Ethnic and racial criteria should have nothing to do with access to mathematics either.

Misha Mazin said...

That would be absolutely right under assumption that without those policies the committees will be able to make decisions independent on the those criteria. Unfortunately, the assumption is false.

clovis3 said...

Dear Misha Mazin,

If a particular committee is discriminating on the basis of race or ethnicity, then this should be addressed with the members of that committee. Why should the remedy be the discrimination of innocent applicants of other races? We do not punish innocents for the guilt of others.

Misha Mazin said...

What do you mean by discrimination? I'm mostly talking here about social pressure, certain stereotypes, which affects our opinion about people, in particular, professional opinion, subconsciously.
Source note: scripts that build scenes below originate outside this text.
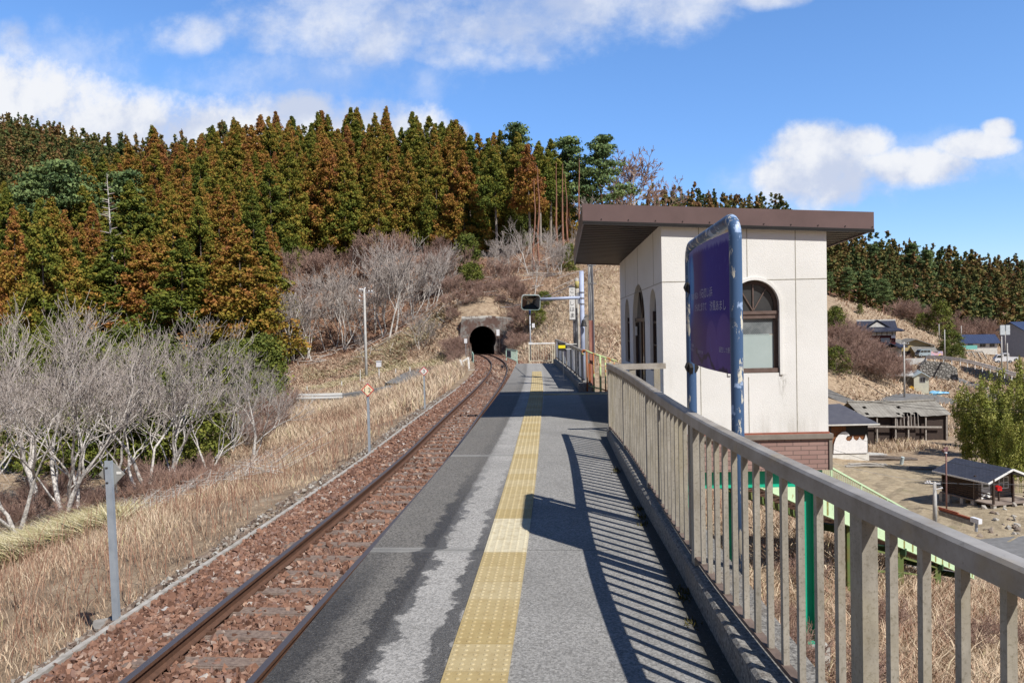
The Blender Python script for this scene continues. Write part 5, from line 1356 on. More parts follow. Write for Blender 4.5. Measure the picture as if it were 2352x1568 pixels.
CX_T, CY_T, PXT = CX_T[ok], CY_T[ok], PXT[ok]
CZ_T = ground(CX_T, CY_T)-.4
# a tree counts only if its top clears the ground in front (drops the far side of each ridge)
prof_ang = np.full(600, -9.0); vis = np.zeros(len(CX_T), bool)
bins = np.clip(((PXT+300)/5).astype(int), 0, 599)
for i in np.argsort(CY_T):
    topa = (CZ_T[i]+20-EYE)/CY_T[i]; b_ = bins[i]
    if topa > prof_ang[b_]-.03: vis[i] = True
    ga = (CZ_T[i]+13-EYE)/CY_T[i]
    for q in (b_-1, b_, b_+1):
        if 0 <= q < 600 and ga > prof_ang[q]: prof_ang[q] = ga
CX_T, CY_T, CZ_T, PXT = CX_T[vis], CY_T[vis], CZ_T[vis], PXT[vis]
dist = np.hypot(CX_T, CY_T); order = np.argsort(dist)
N_IND = 285
zone_lbl = [(-300, 'rust brown cedar in the thick stand beyond the bare grey trees'), (150, 'full bushy orange green cedar of the lower stand behind the bare trees'), (668, 'cedar with orange tipped sprays in the tall dark stand above the brown thicket'), (900, 'dark green and orange cedar in the steep stand over the tunnel hill'), (1110, 'cedar on a bare pale trunk at the open edge of the stand')]
n_ind = 0
for i in order[:N_IND]:
    x, y, z, px_ = CX_T[i], CY_T[i], CZ_T[i], PXT[i]
    if 140 < px_ < 665 and y < 118 and n_ind % 2: n_ind += 1; continue
    edge_ = 1108 < px_ < 1296 and y < 160
    fr_ = px_ > 140 and px_ < 665 and y < 126
    pair = random.choice(CEDT) if edge_ else (CED[random.choice((1, 4, 6))] if fr_ else random.choice(CED))
    h = random.uniform(.78, 1.15)*(1.0 if not fr_ else random.uniform(.8, .98))
    if px_ > 600 and px_ < 668 and y < 135: h *= .8
    if edge_: h = random.uniform(.82, .97)
    elif px_ > 1080: h *= .92
    l_ = [b for a, b in zone_lbl if px_ >= a][-1]
    band_ = 'lower' if y < 135 else ('middle' if y < 160 else 'upper')
    inst_tree(pair, (x, y, z), h, random.random()*6.28, 'cedar_tree', l_+(', %s rows' % band_), 'cedar', 'cedars of the %s' % {0: 'far left stand', 1: 'lower stand', 2: 'tall stand', 3: 'tunnel hill', 4: 'open edge'}[[k for k, (a, b) in enumerate(zone_lbl) if px_ >= a][-1]], sxy=h*random.uniform(.85, 1.1)*(1.35 if fr_ else 1))
    n_ind += 1
def forest(idx, nc, ne, ls, sp, name, hr=(.75, 1.1)):
    protos = [cedar_crown(21.0, .03, RNG.uniform(3.6, 4.8), nc, ne, ls, sp, RNG.uniform(.6, .85)) for q in range(6)]
    parts = []
    for i in idx:
        V_, F_2, T_ = protos[random.randrange(6)]; h = random.uniform(*hr)*random.choice([.88, 1, 1, 1.06]); a = random.random()*6.283; ca, sa = math.cos(a)*h, math.sin(a)*h; w = random.uniform(.85, 1.2)
        Vv = np.stack([(V_[:, 0]*ca-V_[:, 1]*sa)*w+CX_T[i], (V_[:, 0]*sa+V_[:, 1]*ca)*w+CY_T[i], V_[:, 2]*h+CZ_T[i]], 1)
        parts.append((Vv, F_2, np.clip(T_+random.uniform(-.28, .28), 0, 1)))
    if parts:
        V_, F_2, T_ = join(parts); np_mesh(name, V_, F_2, M_FARCED, attr=T_, kind='stuff')
t = NT('distant cedar foliage'); tv = t.attr('tint').outputs['Fac']; p = t.pos()
k_ = t.math('ADD', t.math('SUBTRACT', tv, .08), t.math('MULTIPLY', t.math('SUBTRACT', t.noise(p, .03, 3, .6), .5), .9))
t.col(t.ramp(k_, [(0, (.045, .080, .028)), (.3, (.090, .115, .032)), (.52, (.150, .130, .036)), (.72, (.215, .125, .045)), (1, (.19, .095, .05))])); t.rough(.85); M_FARCED = t.m
rest = order[N_IND:]
mid = [i for i in rest if dist[i] < 265]; farr = [i for i in rest if dist[i] >= 265]
forest(mid, 200, 15, .46, 1.20, 'hillside_forest'); forest(farr, 90, 7, .85, 1.35, 'distant_forest', (.6, .95))
print('cedars', n_ind, 'mid', len(mid), 'far', len(farr))

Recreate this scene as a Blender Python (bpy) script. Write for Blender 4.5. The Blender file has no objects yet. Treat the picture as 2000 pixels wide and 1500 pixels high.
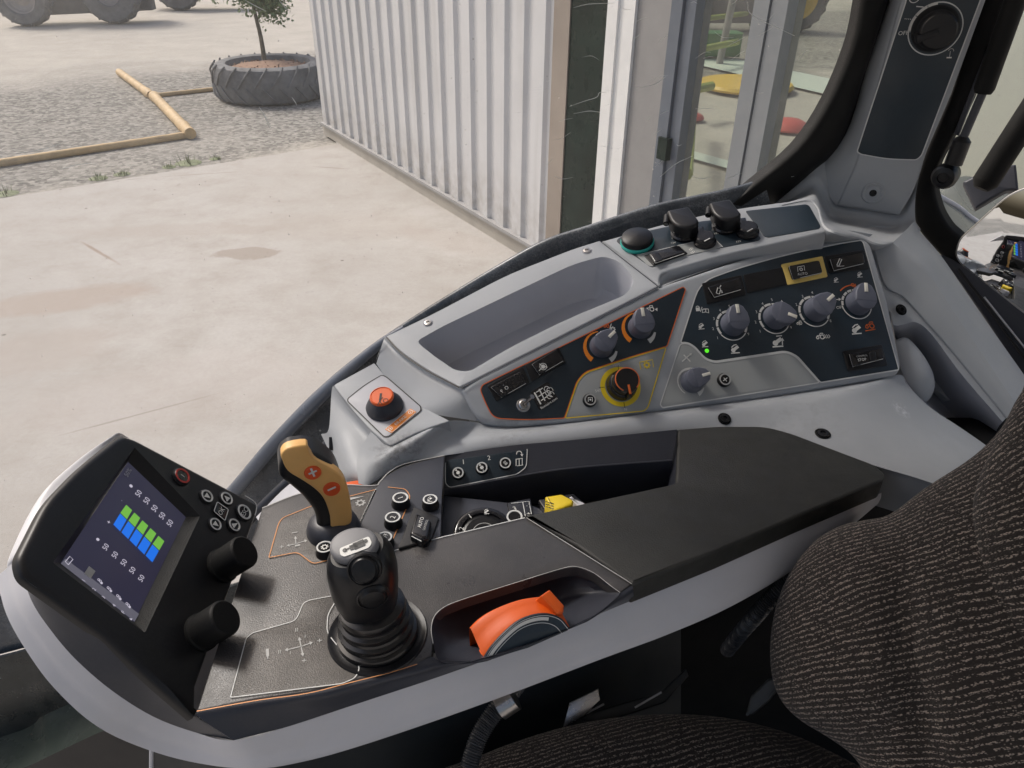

The idea of the affirmative action is to fight those stereotypes by artificially increasing the proportion of the underrepresented minorities.

clovis3 said...

Dear Misha Mazin,

Do you have any evidence of social pressure among mathematicians to have negative professional opinion about any race or ethnicity? Do you suggest that mathematicians are predisposed to mistreat any race?

In practice, affirmative action forces the departments to admit poorly qualified graduate students, many of whom will fail in their studies. How does this help to fight stereotypes?

Misha Mazin said...

There is no doubt that right now the affirmative action policies might decrease the average level of, say, math graduate students. The idea is that it will pay off in the future, because of the increased pool of people who might consider doing mathematics after some of the social barriers are removed.

clovis3 said...

Dear Misha Mazin,

Do you agree that the presence of poorly qualified graduate students admitted because of their race or ethnicity helps to promote the stereotypes rather than to dispel them? Do you think that a minority professor in the Math department who is visibly inferior to his colleagues, helps to encourage young people of his race to do Math? And what are social barriers which prevent certain races from engaging in Math studies? Have you seen them?

In my opinion, putting a poorly qualified minority race person in the midst of superior colleagues serves only to promote bitterness and distrust on both sides. You can not remedy a wrong by another wrong.

Misha Mazin said...

1. Affirmative action is not about hiring poorly qualified candidates. It is about choosing minority candidates between otherwise equal. If some people misuse this terminology, it should be addressed to those people, not to the affirmative action in general.

2. Good working environment includes not being constantly ranked based on performance. Do you know particular departments where the subdivision into highly qualified white male faculty and poorly qualified others is such a problem as you put it?

3. If you don't see any social barriers is modern society, I really cannot help with it.

4. If you call something wrong it doesn't make it wrong automatically. This is not an argument at all.

avzel said...

Миша, и за, и против АА можно привести массу аргументов (те, что против, мне кажутся более убедительными). Отношение к этому зависит еще и от жизненного опыта людей. В мои студенческие годы, дискриминация нежелательных национальностей проводилась под лозунгом "приведем национальный состав МГУ в соответствие с национальным составом всей страны". Так что у меня с тех пор к процентному подходу иммунитет. Подозреваю, что юношеские впечатления Хохшильда были похлеще моих.

Clarissa said...

"Ethnic and racial criteria should have nothing to do with access to mathematics either."

-Of course. But they do. Hence, the need for Affirmative Action.

avzel said...

Clarissa: то есть, Вы думаете, что в нашем (США) обществе по-прежнему царит дискриминация по расовому признаку, так что АА необходима чтобы, хотя бы как-то противодействовать этому? Мне так не кажется.